FORMER Labour leader Jeremy Corbyn has urged the party to offer real change as it prepares to launch its general election manifesto.

Responding to Sir Keir Starmer’s infantile charge that the Tories had prepared “a Jeremy Corbyn-style manifesto,” Mr Corbyn hit back, demanding “a fundamental shake-up of our economic and political system.”

He made his appeal as it was revealed that disillusioned members have been pouring out of what Momentum called Starmer’s “hollowed out” party, including more than 50 in Chingford angered at the treatment of candidate Faiza Shaheen.

Ridiculing Starmer’s attempt to connect him with the Tory plans, Mr Corbyn recalled Labour’s 2017 and 2019 manifestos, which offered radical change and on which the present leader had stood without demur.

He said that if they had been “implemented, energy companies wouldn’t be making record profits while millions of people suffer in poverty.

“A billionaire wouldn’t be purchasing Royal Mail. There wouldn’t be raw sewage in our rivers and seas. [Some] 250,000 people wouldn’t be homeless.

“We wouldn’t be wasting public money on private health contracts. And we would be way ahead in the green investment that is needed to tackle the climate crisis.

“These were fully costed proposals that would have redistributed wealth and power, and I was proud to stand alongside millions of voters and activists calling for this transformative change.”

He added change is still more urgent because the “crises we face today are even more pressing and severe.”

Starmer was dealt a further blow by the mass resignations in Chingford and Woodford Green, which include both the party’s election campaign organisers and a local councillor, over the hounding out of the democratically selected Ms Shaheen.

She was axed by a national executive panel at the urging of the Jewish Labour Movement on account of her pro-Palestinian stance.

In an open letter signed by 50 members but endorsed by still more, they complain that Ms Shaheen had been “deselected in an appalling and unfair” fashion “contrary to natural justice or any proper due process.”

They said her treatment was “inhumane and degrading and based on spurious grounds” while the party been happy to admit Tory MPs “who hold odious views that have been expressed repeatedly until very recently.”

The letter slammed imposed replacement candidate Shama Tatler as someone “with no roots or connection to our community and who has done none of the tireless work Faiza has carried out.”

It adds: “Not only has Faiza Shaheen been betrayed, but so have all those in the local Labour Party who voted for her candidature and the ordinary residents of the constituency.”

Ms Shaheen is now standing as an independent in the seat, held by Iain Duncan-Smith. 
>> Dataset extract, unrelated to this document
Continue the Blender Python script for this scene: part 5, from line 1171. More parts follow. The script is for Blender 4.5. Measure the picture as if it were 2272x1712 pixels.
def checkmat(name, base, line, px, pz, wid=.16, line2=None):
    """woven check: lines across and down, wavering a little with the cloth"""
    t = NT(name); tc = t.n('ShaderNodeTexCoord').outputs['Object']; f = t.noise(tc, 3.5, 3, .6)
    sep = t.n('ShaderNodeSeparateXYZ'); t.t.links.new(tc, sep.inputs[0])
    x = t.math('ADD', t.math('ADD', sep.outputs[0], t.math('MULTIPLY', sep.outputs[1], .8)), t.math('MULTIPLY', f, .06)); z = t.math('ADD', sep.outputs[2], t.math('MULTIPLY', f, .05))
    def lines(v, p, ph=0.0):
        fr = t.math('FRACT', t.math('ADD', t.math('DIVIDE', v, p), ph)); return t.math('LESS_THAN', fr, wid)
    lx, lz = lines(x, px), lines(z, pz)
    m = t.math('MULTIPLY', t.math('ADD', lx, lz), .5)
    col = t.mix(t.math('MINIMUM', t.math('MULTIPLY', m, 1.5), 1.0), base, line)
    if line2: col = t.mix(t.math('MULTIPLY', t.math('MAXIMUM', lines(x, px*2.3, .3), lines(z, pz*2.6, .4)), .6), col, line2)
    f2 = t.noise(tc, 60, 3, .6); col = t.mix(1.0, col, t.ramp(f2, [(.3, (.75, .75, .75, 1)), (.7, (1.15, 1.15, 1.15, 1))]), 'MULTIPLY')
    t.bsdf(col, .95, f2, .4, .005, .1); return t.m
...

The letter said she was “the only realistic and moral alternative” to the former Tory leader.

Momentum responded by pointing out that “this is where Starmer’s stich-ups always lead: activists downing tools, members quitting.

“Members are the lifeblood of Labour — but Keir and his Westminster clique treat them with contempt. The end result: a hollowed-out party.”

The departures are not confined to Chingford. Seven councillors left the party in Slough earlier in the campaign, citing “institutional racism” and one northern Labour MP said that a ring-round of members to urge them to canvass had only had the effect of provoking several resignations.

However, as Starmer unveils his nugatory programme he will be cheered by signs that the Tories are abandoning hope. 

The party is placing advertisements warning that it could be reduced to 57 seats only and Defence Secretary Grant Shapps claimed that Labour may win a Commons “supermajority” which would be “bad for democracy.”

Indeed, latest polling found that half of all voters, including a quarter of those who supported the Tories in 2019, believe that the party deserves to be totally wiped out.

This forced beleaguered premier Rishi Sunak to tell reporters that he “hasn’t given up on winning,” which is the sort of things leaders only say in an election campaign if they have.